The alignment system (600) may include multiple edge sensors (665). The edge sensor (665) may be located before the rollers (515, 525). The edge sensor (665) may be located after the rollers (515, 525) as shown in FIG. 6. In one example, edge sensors (665) are located both before and after the rollers (515, 525). The use of multiple edge sensors (665) along an edge of a sheet of medium (555) may be used to measure skew. In one example, information from an edge sensor (665) and a first sensor (535) are combined to determine the position and orientation of a sheet of media (555). Multiple edge sensors (665) may be used to determine a travel speed of a sheet of medium (555) along the medium path (505).

A deskewing system (500) and/or an alignment system (600) may be implemented in other manners.
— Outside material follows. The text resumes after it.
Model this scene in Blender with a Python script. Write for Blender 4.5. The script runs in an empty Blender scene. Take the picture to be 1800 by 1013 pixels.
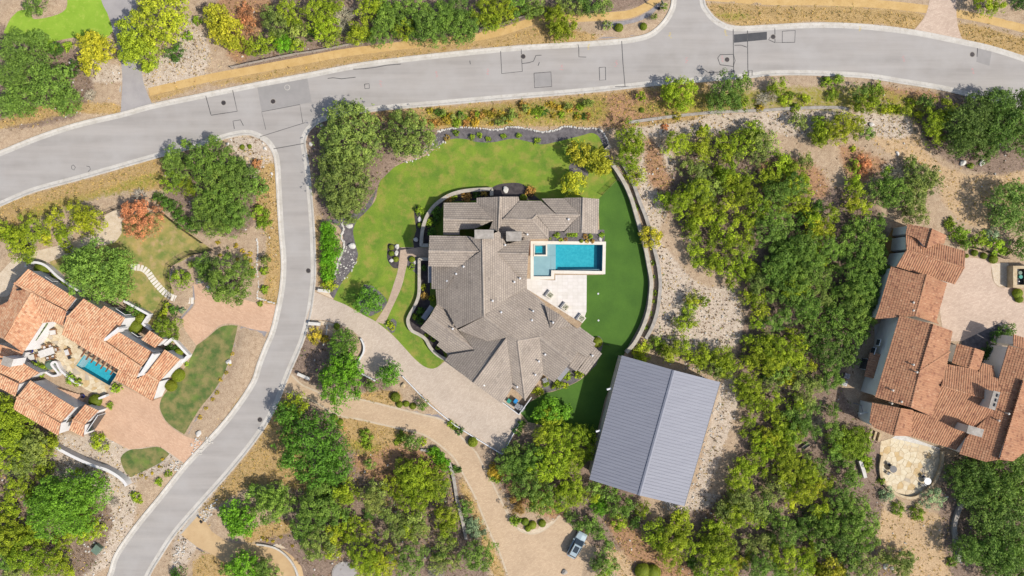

For example, an alignment (600) and/or deskewing system (500) could use a roller (515, 525) operating at an angle to the imaging device medium path to advance a sheet of medium (555) along a guide. The guide providing reactive force to conform the edge of the sheet of medium to the target alignment and orientation.

The alignment system (600) and the deskewing system (500) may be used individually and/or together. The module (100) may include just an alignment system (600), just a deskewing system (500), or a combination system that performs both deskewing and alignment.